Various Artists : Blech II – Blechsdottir

Originally released 23rd September 1996.  Original review published 30th November 2008.

The premise? Simple. Take one beyond cool ambient/electronica/whatever label at the peak of it’s creative powers, add to it the best of their peerless roster of knob twiddling savants and then mix spotlessly some of their best unreleased work. The result, Blechsdottir, isn’t one of the best examples of the genre (As a reference, check out Coldcut’s landmark “Journey’s by DJ”) it’s the best, benchmarking the avant garde end of the DJ mix market for years to come.

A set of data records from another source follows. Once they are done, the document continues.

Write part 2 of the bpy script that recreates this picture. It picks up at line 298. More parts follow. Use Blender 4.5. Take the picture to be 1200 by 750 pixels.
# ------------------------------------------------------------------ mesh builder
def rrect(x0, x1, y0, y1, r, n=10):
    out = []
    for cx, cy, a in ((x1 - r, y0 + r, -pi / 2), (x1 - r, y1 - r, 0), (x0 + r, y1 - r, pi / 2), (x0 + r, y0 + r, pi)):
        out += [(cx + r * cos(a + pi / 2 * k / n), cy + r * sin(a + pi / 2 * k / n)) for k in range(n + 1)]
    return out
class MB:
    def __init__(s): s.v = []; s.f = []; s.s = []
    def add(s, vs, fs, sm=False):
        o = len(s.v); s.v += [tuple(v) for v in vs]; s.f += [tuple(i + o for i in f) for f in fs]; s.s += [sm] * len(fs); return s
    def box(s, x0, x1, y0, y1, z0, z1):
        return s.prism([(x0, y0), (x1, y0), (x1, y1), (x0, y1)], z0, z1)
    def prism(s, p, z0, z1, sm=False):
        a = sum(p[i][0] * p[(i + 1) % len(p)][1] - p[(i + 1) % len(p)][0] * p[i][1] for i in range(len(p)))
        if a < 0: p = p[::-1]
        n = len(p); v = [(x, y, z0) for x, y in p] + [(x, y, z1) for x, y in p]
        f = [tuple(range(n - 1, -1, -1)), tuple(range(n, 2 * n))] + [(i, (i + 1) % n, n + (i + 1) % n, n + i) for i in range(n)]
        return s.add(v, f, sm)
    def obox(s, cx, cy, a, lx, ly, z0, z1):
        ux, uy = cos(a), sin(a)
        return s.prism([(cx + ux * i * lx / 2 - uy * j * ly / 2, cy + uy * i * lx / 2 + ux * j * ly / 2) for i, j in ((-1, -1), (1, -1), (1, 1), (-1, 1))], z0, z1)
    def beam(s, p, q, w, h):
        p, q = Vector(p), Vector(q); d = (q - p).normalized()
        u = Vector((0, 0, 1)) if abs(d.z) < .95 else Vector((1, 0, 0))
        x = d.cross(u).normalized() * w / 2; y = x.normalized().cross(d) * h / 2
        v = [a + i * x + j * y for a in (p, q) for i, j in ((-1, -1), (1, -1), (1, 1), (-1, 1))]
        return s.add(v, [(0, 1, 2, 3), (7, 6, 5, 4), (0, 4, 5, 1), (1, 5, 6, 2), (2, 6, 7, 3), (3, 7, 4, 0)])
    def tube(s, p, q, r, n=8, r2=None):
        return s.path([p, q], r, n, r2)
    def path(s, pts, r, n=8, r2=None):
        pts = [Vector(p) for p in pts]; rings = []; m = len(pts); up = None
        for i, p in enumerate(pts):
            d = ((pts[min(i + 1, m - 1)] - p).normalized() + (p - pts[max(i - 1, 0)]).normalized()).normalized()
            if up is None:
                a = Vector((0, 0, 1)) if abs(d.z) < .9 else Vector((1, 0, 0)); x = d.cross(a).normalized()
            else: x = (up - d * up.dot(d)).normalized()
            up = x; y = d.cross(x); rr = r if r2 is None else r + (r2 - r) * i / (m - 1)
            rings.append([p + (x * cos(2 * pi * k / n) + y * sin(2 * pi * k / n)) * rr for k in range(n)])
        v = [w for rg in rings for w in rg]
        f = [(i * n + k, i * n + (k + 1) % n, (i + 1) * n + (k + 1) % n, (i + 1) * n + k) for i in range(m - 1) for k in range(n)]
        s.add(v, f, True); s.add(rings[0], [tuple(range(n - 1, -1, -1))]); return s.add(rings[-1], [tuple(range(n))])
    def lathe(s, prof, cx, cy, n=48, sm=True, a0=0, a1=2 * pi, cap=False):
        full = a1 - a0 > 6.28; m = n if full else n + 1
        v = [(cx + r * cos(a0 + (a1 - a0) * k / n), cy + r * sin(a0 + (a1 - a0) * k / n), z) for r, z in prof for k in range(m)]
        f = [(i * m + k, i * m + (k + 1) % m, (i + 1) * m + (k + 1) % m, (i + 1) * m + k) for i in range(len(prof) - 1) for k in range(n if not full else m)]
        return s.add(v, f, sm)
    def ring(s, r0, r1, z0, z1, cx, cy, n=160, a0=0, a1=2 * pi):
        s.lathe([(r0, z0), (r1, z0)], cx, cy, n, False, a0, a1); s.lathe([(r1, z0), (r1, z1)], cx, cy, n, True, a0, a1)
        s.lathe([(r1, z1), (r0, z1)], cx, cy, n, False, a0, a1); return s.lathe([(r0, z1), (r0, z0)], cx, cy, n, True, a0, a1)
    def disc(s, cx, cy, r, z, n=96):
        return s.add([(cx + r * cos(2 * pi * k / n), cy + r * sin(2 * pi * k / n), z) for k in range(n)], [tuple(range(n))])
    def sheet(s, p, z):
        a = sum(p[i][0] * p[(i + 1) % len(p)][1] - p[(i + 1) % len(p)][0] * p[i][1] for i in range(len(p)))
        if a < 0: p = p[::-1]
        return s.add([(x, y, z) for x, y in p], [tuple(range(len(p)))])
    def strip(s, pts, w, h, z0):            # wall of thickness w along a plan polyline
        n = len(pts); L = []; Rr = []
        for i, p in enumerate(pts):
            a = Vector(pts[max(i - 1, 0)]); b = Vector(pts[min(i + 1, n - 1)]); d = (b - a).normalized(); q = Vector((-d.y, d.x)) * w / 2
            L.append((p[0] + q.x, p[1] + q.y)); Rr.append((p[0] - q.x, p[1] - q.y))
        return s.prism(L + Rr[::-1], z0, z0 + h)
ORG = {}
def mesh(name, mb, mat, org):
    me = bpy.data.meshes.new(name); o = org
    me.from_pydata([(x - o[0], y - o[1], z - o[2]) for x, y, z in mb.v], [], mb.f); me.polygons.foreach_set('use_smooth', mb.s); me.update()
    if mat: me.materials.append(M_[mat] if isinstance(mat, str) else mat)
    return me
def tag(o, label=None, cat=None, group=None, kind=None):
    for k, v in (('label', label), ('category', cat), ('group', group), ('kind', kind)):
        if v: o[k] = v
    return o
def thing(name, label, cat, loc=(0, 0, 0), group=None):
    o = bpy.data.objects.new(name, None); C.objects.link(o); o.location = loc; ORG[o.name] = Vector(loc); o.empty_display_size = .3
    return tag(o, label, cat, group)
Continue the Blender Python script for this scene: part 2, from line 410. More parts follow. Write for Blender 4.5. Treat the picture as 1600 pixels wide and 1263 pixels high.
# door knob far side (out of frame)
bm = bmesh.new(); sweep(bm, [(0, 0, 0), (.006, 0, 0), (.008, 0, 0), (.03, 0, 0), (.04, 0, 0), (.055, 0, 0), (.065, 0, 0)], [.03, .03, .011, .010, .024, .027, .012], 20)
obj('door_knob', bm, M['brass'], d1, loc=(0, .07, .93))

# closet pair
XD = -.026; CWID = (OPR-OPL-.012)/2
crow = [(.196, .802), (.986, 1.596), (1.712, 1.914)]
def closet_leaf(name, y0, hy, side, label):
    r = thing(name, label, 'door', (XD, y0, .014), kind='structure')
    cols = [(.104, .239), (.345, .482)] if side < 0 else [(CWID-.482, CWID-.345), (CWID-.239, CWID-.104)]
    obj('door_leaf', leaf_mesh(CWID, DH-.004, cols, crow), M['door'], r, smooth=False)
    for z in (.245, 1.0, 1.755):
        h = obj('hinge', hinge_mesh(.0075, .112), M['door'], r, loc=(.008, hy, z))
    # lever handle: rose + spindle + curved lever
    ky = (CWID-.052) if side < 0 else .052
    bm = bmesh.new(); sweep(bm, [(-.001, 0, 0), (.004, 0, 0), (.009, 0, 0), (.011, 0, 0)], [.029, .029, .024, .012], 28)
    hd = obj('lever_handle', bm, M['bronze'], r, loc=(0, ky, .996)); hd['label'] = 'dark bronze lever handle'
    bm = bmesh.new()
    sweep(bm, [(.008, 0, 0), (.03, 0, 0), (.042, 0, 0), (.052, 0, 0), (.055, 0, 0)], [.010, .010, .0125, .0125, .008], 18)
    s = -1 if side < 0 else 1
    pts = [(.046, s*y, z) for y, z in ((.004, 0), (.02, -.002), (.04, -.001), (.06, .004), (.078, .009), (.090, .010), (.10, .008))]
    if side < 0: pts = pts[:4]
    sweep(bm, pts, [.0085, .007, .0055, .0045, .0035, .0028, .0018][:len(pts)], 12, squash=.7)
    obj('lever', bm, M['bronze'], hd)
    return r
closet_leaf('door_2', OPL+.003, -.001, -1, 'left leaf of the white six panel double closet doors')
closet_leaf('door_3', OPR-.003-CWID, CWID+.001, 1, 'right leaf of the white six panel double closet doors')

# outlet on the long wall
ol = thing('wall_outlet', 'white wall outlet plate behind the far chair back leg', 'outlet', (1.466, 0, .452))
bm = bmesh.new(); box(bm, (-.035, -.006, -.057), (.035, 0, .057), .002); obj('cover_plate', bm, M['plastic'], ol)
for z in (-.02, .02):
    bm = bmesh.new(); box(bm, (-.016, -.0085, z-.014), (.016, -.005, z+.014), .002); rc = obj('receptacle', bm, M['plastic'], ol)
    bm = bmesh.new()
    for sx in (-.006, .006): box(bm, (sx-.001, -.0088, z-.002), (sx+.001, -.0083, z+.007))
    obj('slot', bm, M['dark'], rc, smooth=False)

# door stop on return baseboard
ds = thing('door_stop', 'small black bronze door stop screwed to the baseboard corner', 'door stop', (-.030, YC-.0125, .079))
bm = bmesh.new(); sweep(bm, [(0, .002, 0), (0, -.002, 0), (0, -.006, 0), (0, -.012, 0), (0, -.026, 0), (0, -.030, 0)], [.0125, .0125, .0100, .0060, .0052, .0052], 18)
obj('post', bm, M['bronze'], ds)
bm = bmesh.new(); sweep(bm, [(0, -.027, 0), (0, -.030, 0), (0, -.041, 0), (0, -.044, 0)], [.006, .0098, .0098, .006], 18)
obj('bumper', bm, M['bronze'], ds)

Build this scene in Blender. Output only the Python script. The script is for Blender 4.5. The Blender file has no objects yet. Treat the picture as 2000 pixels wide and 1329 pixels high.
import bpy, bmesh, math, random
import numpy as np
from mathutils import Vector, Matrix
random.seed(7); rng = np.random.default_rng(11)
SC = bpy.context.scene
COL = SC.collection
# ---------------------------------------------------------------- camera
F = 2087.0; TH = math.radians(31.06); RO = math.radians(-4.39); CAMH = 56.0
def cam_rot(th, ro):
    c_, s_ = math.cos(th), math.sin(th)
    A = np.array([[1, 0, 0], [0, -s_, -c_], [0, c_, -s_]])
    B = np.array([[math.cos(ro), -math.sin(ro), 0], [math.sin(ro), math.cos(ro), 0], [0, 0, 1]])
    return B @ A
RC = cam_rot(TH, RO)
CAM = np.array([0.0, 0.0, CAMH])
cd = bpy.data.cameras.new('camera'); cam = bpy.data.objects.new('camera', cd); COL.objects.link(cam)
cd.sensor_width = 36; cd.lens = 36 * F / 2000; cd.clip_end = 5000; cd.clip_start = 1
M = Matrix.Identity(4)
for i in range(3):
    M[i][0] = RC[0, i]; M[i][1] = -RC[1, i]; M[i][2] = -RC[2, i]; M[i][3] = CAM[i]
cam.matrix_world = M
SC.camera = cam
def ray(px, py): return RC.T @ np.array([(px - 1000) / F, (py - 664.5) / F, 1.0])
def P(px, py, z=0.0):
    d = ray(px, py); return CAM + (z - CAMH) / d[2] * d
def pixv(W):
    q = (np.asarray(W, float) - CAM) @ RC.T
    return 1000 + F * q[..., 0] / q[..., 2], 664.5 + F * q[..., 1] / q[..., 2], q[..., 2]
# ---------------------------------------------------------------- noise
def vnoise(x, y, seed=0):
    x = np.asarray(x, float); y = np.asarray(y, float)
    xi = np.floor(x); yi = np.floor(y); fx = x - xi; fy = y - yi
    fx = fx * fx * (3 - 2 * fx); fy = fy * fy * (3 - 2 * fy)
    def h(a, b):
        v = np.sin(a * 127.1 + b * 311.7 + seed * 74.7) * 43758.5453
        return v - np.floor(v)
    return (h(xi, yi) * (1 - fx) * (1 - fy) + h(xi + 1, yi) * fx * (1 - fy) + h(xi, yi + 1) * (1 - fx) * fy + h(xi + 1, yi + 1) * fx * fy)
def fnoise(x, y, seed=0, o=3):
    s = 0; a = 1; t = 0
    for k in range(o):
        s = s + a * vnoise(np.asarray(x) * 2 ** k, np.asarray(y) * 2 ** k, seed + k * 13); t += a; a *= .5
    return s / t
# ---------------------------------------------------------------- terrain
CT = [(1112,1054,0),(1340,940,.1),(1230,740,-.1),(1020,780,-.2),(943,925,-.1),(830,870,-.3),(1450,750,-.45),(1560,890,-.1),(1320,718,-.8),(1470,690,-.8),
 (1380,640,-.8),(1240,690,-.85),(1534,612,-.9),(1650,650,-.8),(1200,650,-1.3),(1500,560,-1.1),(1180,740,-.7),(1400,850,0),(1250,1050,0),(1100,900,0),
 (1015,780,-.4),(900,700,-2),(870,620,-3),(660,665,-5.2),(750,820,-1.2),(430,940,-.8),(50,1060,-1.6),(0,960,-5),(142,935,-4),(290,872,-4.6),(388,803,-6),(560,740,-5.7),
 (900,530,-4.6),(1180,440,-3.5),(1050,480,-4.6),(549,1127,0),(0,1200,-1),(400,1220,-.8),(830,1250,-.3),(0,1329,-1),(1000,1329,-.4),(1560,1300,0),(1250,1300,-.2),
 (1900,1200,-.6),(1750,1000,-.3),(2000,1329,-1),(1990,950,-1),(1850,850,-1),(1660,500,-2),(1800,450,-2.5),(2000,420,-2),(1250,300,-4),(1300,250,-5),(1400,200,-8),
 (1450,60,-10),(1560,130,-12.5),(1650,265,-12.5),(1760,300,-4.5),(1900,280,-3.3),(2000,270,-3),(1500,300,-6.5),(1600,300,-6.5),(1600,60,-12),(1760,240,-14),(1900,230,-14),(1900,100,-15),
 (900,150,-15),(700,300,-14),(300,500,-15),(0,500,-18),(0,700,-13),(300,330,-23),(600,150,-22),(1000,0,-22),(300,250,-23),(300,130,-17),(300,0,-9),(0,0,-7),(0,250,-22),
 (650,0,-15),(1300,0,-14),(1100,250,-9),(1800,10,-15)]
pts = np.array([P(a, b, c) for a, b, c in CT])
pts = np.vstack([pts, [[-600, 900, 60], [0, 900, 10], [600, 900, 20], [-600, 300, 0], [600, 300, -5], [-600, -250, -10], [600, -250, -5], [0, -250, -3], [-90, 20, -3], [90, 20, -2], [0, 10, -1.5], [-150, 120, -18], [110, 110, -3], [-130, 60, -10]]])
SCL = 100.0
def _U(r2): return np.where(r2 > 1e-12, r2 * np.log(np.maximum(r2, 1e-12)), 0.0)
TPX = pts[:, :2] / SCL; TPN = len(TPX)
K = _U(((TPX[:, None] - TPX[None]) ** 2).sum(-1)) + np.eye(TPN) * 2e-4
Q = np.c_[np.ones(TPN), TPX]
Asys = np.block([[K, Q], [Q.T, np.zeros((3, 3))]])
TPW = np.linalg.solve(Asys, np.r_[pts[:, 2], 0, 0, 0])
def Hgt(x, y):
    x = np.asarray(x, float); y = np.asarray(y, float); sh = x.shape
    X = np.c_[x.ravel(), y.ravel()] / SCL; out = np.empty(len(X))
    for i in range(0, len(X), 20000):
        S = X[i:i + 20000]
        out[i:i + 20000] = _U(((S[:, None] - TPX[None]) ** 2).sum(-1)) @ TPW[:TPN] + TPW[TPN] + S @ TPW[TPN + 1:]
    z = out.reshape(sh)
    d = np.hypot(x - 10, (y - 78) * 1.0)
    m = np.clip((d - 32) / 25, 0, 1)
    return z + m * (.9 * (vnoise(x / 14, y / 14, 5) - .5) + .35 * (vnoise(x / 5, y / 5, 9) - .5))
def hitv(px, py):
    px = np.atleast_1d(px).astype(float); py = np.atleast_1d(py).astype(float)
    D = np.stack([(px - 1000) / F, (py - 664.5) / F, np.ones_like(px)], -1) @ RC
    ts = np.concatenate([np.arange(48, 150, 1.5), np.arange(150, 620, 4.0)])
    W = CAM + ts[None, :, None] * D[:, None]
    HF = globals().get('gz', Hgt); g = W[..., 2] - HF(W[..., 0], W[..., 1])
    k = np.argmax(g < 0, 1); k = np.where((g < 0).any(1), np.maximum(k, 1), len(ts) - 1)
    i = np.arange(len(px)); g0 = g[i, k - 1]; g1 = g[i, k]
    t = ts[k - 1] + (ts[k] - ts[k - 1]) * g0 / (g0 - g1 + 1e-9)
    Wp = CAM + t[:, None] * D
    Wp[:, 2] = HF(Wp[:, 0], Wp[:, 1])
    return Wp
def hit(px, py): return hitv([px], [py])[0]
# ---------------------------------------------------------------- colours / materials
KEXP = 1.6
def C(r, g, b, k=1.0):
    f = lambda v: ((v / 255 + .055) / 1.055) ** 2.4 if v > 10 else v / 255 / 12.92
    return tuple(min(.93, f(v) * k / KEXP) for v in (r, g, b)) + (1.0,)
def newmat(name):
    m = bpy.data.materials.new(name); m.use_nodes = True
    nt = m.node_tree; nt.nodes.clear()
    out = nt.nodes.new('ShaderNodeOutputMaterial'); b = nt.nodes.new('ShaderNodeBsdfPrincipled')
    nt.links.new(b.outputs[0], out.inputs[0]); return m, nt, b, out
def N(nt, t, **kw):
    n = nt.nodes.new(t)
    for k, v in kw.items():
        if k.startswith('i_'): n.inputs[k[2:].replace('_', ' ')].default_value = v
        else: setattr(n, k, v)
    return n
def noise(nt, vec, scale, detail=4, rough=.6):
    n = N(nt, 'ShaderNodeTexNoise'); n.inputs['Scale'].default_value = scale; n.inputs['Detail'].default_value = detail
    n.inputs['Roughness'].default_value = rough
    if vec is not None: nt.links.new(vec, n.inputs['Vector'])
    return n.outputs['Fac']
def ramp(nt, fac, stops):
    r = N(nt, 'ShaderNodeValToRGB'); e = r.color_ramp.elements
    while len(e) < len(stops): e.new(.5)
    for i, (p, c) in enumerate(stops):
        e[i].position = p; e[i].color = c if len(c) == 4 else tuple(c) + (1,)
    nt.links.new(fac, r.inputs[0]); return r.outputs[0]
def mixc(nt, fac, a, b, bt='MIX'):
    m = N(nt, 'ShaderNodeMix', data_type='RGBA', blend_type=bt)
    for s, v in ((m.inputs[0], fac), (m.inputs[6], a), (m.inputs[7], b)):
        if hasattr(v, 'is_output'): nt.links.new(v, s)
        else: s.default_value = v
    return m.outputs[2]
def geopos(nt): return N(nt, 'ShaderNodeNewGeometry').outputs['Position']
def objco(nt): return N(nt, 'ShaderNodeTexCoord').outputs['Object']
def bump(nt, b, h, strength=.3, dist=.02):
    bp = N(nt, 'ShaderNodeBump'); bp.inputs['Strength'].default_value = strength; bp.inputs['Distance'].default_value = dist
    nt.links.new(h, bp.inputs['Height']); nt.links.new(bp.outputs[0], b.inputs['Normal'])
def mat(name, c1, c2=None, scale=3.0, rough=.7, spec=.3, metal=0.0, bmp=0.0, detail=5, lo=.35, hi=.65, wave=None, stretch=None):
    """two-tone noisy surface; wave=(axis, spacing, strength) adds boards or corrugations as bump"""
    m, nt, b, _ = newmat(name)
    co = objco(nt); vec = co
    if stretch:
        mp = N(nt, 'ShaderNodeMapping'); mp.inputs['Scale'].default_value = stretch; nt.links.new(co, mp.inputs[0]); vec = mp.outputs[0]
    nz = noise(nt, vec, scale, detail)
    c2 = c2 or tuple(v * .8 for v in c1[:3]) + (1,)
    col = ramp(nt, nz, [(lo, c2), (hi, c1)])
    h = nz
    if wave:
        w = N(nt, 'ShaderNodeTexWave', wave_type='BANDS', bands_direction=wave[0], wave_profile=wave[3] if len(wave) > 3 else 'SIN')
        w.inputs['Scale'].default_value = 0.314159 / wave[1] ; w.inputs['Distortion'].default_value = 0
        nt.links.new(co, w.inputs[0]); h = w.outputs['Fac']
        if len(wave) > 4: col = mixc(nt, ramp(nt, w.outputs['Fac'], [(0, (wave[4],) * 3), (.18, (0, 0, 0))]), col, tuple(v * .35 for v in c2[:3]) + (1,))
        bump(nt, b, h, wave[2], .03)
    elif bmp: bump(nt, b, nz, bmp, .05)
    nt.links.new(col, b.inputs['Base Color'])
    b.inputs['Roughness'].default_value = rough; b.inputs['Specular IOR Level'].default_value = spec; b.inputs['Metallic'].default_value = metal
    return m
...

It’s boosted of course by the quality of it’s source material, created by the cognoscenti of “Intelligent” electronic music – Autechre, Richard D. James (Aka Polygon Window on this occasion) LFO, The Black Dog – but it’s augmented by a dazzling array of loops, samples and cut-ups from sources as diverse as Apocalypse Now to Martin Luther King. The listener is dragged on a disorienting electro-psychedelic journey, although any mixing mischief is playful.

You’d be wrong in thinking that it’s all icicles melting in a Norwegian fjord type “Ambience” too – in fact, some of the best work is groovy melodic nu-funk from The Elektroids and the soulful tech-hop of the criminally underrated Nightmares on Wax, whilst Mike Paradinas features as alter ego Jake Slazenger.

There’s even room for a jazz inflected Jimi Tenor piece, before it’s over seemingly before it began. Blechsdottir was a highly thought provoking take on the edges of contemporary dance music of the time, and remains fresh and crunchy sounding now. Warp’s ultimate destination eventually proved to be no longer in this dazzling, alien technoscape; arguably, they were never this good again.